As part of the new agreement with the city, Blackstone will reserve 4,500 units at the complex for middle-income families for the next 20 years, according to the New York Times. An additional 500 units will be slated for low-income families, and Blackstone will not attempt a condominium conversion at the complex. In return for these concessions, the city will waive $77 million in mortgage recording taxes and give Blackstone a $144 million low-interest loan through the Housing Development Corporation, according to the Times. More than half the units at Stuy Town are market-rate.
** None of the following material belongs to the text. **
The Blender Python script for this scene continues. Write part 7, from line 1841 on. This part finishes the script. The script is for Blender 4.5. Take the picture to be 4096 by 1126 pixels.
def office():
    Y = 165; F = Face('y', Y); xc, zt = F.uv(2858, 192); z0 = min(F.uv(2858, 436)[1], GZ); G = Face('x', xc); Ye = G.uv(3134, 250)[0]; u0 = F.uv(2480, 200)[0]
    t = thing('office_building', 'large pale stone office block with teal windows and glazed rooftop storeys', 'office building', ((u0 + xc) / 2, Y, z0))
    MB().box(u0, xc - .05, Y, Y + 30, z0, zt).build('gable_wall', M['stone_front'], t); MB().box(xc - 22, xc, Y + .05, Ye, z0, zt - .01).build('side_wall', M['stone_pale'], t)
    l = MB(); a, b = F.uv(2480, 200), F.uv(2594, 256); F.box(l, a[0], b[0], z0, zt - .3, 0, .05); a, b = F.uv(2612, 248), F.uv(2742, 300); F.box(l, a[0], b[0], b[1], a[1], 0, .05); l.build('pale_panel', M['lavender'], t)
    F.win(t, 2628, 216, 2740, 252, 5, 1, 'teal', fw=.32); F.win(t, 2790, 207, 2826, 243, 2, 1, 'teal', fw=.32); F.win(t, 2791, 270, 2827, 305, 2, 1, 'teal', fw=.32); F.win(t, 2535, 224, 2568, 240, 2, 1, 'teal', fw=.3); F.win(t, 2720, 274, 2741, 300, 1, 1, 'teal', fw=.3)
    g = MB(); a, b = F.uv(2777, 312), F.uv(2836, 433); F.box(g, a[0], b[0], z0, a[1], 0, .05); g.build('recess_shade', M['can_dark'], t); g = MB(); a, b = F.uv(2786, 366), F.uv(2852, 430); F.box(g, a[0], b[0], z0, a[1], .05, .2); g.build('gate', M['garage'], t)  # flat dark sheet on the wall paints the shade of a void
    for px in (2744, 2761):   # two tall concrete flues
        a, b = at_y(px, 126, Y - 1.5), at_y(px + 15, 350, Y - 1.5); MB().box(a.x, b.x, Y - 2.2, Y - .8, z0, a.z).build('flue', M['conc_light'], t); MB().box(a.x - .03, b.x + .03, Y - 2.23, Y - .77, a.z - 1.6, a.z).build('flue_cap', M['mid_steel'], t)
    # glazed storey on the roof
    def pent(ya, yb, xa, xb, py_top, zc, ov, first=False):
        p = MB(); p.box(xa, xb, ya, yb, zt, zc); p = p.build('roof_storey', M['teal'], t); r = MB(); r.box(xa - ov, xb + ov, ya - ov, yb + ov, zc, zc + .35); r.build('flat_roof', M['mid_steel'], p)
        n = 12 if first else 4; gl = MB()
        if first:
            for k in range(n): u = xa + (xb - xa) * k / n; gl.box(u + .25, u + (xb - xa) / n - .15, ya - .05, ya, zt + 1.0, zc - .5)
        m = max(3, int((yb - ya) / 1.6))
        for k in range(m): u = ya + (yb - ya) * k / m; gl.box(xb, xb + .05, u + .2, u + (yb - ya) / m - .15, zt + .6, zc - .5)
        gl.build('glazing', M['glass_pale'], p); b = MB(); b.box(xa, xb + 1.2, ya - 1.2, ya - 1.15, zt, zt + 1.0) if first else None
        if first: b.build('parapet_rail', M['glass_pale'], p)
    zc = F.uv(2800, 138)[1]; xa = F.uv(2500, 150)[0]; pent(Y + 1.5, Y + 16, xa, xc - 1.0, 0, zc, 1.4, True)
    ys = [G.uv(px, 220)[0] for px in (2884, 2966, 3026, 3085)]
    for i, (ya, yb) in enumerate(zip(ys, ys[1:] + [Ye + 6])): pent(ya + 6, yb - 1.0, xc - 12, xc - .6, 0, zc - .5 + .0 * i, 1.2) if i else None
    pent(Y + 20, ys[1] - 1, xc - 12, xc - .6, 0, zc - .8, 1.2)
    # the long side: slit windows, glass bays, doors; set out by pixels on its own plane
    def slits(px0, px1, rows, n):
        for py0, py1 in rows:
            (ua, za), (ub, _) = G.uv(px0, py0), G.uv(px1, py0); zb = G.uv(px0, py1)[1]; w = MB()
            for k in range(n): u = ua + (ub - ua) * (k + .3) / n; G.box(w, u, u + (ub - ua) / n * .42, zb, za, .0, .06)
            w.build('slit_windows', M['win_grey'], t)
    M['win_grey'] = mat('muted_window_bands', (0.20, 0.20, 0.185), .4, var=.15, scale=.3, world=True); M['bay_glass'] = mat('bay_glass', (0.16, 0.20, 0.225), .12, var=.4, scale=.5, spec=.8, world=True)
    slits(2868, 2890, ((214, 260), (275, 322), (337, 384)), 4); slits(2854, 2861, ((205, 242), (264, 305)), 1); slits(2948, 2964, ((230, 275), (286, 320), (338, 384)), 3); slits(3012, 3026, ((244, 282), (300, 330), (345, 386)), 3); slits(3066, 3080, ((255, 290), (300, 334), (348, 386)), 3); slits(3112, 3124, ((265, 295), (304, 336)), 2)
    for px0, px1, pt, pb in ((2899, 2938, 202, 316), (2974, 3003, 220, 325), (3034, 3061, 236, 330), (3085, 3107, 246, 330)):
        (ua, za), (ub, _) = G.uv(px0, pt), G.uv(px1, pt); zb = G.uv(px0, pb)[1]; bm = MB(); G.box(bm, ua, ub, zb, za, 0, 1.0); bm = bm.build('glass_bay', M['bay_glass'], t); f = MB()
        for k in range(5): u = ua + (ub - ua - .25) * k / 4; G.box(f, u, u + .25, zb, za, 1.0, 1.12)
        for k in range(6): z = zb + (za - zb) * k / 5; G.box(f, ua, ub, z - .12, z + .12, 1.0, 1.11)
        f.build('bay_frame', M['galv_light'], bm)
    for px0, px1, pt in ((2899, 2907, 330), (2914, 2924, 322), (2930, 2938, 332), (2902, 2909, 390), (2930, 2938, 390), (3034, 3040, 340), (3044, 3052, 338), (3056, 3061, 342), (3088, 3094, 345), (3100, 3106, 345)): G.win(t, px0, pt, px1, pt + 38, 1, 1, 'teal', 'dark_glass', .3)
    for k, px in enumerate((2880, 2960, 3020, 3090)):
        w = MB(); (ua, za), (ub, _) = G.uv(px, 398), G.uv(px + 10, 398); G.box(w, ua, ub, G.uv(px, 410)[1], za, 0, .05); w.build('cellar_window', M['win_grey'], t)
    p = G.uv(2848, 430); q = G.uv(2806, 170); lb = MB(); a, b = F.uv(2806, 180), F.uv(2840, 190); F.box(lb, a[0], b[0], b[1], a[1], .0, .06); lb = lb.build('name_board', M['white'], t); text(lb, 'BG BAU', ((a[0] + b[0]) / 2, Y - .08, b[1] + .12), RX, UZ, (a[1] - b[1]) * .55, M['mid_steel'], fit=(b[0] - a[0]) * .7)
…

Ivanhoe Cambridge, one of the world’s biggest pension-backed investment funds, is the real estate subsidiary of Quebec’s public pension-fund manager, La Caisse de Depot et Placement du Quebec, which has $200 billion in assets under management. Over the past five years, the firm has invested more than $3.8 billion in Manhattan properties, according to Real Capital Analytics — more than real estate giants like Related Companies or Brookfield Properties. In February, it dished out $2.2 billion for the office tower 3 Bryant Park in partnership with Callahan Capital Partners. The seller on that deal was Blackstone, and it appears the two firms developed a relationship.

Blackstone, America’s largest private landlord, has been making outsized bets on the New York City rental housing market in recent months, but this is by far its biggest wager. In July, it bought 25 apartment buildings from the Caiola family in partnership with Fairstead Capital for $700 million.